Your task is to retype, word for word, the lines from the start of the data through the line holding "R = math.radians". Do not include the pictures.
::::
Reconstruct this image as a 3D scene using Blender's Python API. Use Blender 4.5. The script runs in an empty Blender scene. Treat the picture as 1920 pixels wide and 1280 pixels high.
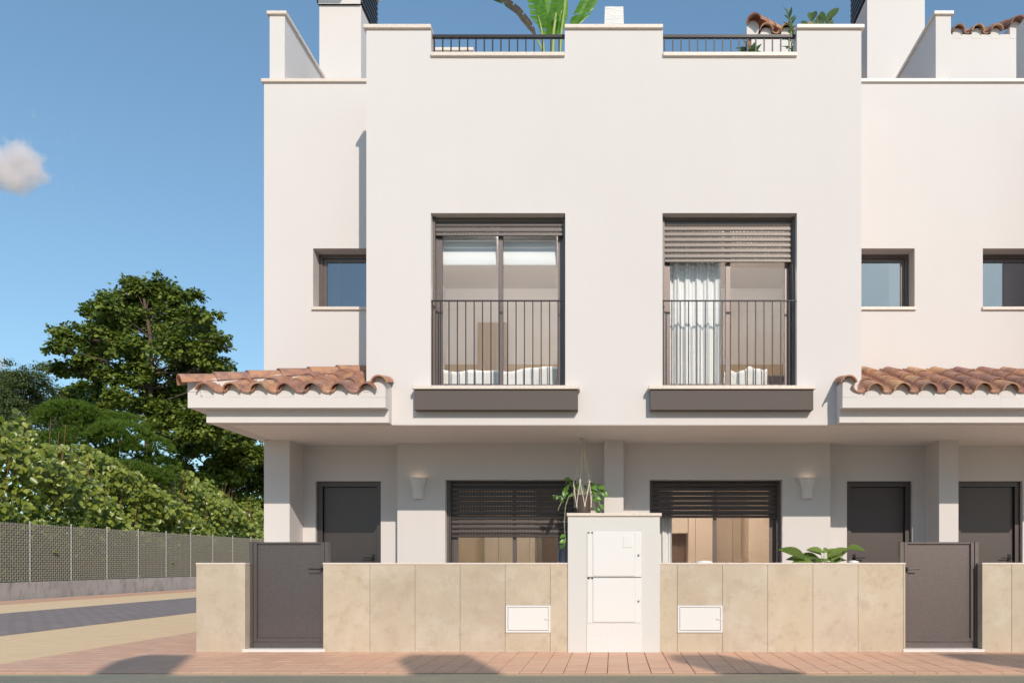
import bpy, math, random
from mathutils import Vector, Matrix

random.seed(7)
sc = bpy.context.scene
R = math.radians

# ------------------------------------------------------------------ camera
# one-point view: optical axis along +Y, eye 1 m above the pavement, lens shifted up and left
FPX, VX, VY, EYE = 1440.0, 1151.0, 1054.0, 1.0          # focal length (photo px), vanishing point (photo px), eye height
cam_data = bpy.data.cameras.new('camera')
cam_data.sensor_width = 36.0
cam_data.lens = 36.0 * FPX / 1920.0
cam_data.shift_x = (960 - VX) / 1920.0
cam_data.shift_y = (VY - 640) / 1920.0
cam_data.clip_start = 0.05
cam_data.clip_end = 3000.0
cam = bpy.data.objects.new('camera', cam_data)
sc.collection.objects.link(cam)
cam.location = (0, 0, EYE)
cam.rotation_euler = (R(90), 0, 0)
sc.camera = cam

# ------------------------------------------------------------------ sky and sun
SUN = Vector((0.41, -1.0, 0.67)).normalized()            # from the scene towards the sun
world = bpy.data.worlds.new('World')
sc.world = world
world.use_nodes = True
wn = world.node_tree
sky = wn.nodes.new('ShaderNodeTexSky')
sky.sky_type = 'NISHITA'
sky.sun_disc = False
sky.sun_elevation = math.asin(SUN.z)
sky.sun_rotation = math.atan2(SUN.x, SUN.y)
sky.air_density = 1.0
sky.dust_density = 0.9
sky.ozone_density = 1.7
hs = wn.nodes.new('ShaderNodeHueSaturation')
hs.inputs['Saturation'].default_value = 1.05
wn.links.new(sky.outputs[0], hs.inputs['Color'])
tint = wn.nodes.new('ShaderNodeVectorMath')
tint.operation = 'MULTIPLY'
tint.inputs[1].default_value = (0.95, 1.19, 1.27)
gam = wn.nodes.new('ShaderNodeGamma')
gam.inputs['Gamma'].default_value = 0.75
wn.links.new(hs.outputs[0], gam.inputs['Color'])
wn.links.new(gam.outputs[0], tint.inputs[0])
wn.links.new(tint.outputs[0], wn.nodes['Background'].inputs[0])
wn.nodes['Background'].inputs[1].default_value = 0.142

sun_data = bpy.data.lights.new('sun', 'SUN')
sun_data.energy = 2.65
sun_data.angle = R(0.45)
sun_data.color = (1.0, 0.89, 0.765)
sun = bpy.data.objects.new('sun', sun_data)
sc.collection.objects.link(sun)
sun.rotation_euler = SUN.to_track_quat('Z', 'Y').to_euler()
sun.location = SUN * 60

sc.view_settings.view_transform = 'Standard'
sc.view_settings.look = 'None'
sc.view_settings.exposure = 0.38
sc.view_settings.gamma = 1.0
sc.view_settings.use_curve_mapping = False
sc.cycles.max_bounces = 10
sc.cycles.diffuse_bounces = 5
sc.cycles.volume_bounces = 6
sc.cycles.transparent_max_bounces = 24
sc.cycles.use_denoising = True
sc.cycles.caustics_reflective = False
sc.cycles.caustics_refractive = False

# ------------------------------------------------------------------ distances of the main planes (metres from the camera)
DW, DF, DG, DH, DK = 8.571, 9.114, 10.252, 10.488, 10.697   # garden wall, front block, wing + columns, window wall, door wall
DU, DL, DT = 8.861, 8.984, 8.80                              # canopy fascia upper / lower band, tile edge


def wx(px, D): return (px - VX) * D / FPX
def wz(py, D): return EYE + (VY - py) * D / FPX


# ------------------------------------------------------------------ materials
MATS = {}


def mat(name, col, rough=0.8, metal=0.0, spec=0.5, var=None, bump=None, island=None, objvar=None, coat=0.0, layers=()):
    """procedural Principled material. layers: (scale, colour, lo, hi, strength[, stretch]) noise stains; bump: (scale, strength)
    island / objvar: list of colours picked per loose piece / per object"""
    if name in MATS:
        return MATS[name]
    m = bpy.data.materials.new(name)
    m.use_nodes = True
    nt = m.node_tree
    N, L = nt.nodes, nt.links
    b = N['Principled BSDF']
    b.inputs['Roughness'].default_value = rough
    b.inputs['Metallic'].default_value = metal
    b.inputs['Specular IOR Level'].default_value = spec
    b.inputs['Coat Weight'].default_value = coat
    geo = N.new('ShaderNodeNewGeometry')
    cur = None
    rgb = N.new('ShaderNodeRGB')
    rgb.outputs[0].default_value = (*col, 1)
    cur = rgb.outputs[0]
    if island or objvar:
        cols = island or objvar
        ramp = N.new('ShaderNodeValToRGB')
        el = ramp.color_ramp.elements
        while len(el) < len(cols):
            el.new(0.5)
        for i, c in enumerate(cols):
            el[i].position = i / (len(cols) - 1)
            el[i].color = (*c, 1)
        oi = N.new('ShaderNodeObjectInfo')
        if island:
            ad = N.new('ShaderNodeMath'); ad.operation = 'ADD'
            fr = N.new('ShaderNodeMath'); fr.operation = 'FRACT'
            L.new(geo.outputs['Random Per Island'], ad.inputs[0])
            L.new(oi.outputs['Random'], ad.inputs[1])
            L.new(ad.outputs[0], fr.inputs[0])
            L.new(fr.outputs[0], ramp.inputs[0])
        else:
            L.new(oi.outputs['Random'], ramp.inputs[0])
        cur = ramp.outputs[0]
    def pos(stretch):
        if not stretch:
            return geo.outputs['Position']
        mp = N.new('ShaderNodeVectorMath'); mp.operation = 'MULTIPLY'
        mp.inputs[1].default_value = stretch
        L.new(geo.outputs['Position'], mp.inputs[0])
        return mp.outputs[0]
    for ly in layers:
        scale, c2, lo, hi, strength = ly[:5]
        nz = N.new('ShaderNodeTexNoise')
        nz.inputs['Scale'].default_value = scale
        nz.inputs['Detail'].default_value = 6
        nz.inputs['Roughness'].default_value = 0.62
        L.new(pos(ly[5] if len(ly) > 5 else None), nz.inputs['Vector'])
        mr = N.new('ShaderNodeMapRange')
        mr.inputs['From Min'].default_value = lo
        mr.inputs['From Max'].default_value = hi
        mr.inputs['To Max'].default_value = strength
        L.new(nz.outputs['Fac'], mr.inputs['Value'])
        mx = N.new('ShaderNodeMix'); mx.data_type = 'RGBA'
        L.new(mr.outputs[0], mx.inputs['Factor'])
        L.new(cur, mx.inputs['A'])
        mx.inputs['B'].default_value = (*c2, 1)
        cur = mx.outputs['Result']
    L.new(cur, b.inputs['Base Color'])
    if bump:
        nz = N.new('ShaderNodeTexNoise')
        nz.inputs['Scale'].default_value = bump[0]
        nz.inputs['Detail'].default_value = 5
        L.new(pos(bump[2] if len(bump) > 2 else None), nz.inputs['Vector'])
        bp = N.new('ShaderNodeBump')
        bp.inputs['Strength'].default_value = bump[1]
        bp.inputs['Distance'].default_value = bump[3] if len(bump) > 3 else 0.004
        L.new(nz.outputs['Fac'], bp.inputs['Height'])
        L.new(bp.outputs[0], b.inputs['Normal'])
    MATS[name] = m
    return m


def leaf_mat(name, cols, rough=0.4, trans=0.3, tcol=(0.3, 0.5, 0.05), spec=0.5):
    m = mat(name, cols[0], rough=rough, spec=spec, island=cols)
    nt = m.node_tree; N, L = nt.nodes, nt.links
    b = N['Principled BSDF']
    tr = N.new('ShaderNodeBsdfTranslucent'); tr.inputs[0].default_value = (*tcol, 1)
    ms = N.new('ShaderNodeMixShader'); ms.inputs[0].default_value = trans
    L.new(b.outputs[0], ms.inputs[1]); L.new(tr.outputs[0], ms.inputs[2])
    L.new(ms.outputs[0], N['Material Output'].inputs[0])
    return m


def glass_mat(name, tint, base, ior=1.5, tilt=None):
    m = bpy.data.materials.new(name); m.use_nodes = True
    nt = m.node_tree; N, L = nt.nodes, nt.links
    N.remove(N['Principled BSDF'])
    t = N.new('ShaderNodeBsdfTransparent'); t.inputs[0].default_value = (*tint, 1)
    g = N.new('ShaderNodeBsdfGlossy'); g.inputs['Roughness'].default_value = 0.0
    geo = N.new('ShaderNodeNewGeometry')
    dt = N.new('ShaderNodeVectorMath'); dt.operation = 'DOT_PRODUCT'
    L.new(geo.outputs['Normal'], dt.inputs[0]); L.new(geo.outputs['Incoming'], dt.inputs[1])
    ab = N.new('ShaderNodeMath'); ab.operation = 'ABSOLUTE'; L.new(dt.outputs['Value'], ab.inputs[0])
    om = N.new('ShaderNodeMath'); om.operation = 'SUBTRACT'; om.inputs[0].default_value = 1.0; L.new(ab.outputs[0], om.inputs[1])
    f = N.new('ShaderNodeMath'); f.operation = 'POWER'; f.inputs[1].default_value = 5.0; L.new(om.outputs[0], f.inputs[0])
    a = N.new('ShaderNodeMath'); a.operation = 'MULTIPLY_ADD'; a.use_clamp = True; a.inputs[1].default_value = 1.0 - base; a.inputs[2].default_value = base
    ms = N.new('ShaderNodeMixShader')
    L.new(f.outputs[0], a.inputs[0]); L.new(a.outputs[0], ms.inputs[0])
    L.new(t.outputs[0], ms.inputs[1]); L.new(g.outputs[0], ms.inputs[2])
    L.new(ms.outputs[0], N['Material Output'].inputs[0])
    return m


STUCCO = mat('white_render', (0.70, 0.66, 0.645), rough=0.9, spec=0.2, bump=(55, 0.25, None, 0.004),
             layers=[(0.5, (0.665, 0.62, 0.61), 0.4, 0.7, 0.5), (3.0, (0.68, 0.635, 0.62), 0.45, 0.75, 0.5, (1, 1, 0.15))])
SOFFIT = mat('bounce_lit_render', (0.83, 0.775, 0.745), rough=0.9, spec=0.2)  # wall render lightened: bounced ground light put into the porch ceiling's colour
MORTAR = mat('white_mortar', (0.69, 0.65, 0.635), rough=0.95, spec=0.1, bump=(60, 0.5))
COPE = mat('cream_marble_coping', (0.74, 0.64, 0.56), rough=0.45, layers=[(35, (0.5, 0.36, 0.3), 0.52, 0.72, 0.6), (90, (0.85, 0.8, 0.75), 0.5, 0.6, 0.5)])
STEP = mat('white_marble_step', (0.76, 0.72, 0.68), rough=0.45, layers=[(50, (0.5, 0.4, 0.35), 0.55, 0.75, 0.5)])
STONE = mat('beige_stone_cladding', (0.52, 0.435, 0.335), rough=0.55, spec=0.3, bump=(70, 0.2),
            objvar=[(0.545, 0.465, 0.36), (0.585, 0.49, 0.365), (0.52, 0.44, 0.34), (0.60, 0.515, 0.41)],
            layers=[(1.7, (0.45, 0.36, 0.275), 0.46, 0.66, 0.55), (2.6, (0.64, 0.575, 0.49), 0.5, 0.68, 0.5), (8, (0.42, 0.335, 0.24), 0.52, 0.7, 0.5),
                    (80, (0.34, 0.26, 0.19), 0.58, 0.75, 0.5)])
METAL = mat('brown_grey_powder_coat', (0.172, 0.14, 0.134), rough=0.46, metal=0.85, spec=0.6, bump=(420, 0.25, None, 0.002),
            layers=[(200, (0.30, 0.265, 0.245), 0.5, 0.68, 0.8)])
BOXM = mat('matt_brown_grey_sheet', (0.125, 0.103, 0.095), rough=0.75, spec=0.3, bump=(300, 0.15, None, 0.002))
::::
**Expected output:**
Reconstruct this image as a 3D scene using Blender's Python API. Use Blender 4.5. The script runs in an empty Blender scene. Treat the picture as 1920 pixels wide and 1280 pixels high.
import bpy, math, random
from mathutils import Vector, Matrix

random.seed(7)
sc = bpy.context.scene
R = math.radians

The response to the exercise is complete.